**EXCERPTED RECORDS**
____

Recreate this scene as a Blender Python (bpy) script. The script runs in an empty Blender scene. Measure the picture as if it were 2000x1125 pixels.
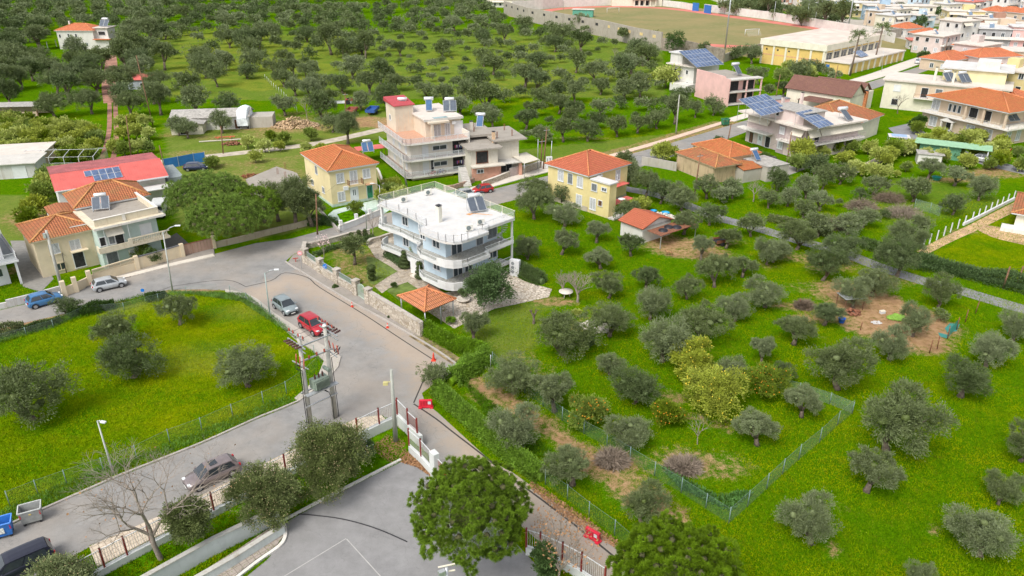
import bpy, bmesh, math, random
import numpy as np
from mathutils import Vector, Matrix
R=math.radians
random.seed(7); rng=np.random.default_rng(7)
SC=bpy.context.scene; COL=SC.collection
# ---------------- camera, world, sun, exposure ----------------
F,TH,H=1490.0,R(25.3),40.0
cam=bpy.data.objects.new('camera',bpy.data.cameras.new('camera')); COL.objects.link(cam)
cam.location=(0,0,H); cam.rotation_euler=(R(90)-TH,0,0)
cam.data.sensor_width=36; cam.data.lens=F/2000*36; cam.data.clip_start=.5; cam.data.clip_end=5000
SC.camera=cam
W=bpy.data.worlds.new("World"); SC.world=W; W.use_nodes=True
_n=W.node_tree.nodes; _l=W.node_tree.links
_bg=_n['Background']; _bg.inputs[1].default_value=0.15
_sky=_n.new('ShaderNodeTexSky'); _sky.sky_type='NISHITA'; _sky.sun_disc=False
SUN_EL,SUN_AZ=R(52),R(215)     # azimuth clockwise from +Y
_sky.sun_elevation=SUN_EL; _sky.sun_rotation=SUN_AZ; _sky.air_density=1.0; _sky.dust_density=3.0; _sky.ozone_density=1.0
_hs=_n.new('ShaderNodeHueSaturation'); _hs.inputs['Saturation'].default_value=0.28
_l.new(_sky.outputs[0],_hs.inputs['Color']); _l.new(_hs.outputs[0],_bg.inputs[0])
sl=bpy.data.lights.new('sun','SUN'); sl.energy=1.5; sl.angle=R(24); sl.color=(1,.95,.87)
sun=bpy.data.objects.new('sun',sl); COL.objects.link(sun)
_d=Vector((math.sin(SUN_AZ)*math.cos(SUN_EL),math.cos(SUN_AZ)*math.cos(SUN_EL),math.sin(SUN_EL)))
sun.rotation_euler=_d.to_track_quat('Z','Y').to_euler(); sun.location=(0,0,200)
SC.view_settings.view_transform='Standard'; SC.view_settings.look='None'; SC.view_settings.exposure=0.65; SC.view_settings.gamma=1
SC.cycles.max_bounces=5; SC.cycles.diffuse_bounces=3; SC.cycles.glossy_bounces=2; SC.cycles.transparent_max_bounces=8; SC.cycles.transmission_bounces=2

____

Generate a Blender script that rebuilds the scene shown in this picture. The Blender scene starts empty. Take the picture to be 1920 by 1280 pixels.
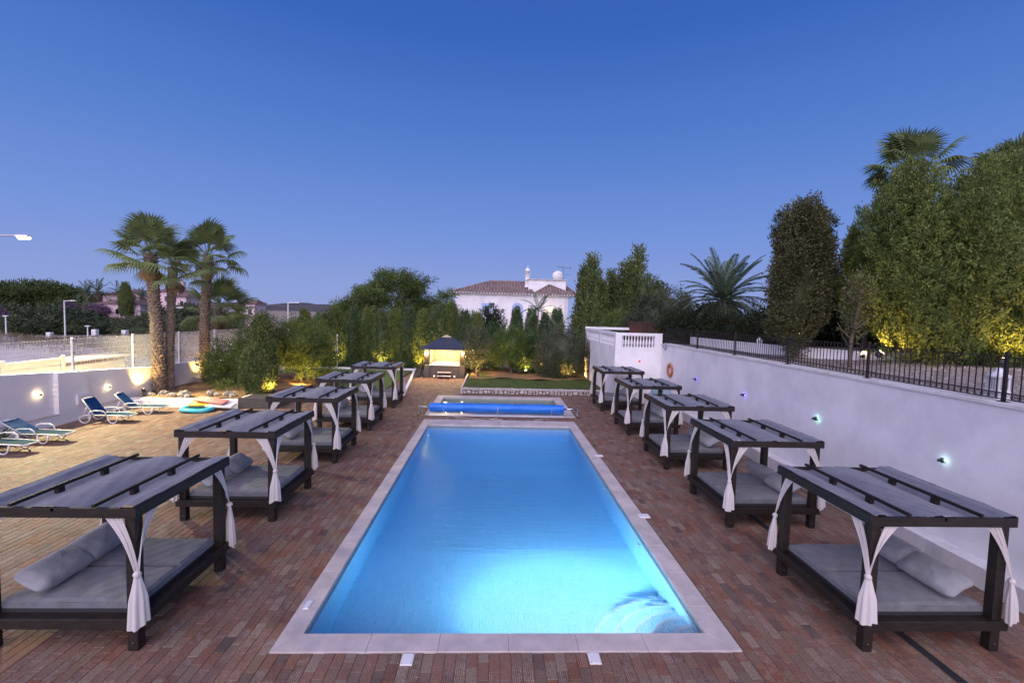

____

**REQUEST**
Gather each line in these records that contains the string "Blender".

**THE REPLY**
Recreate this scene as a Blender Python (bpy) script. The script runs in an empty Blender scene. Measure the picture as if it were 2000x1125 pixels.
Generate a Blender script that rebuilds the scene shown in this picture. The Blender scene starts empty. Take the picture to be 1920 by 1280 pixels.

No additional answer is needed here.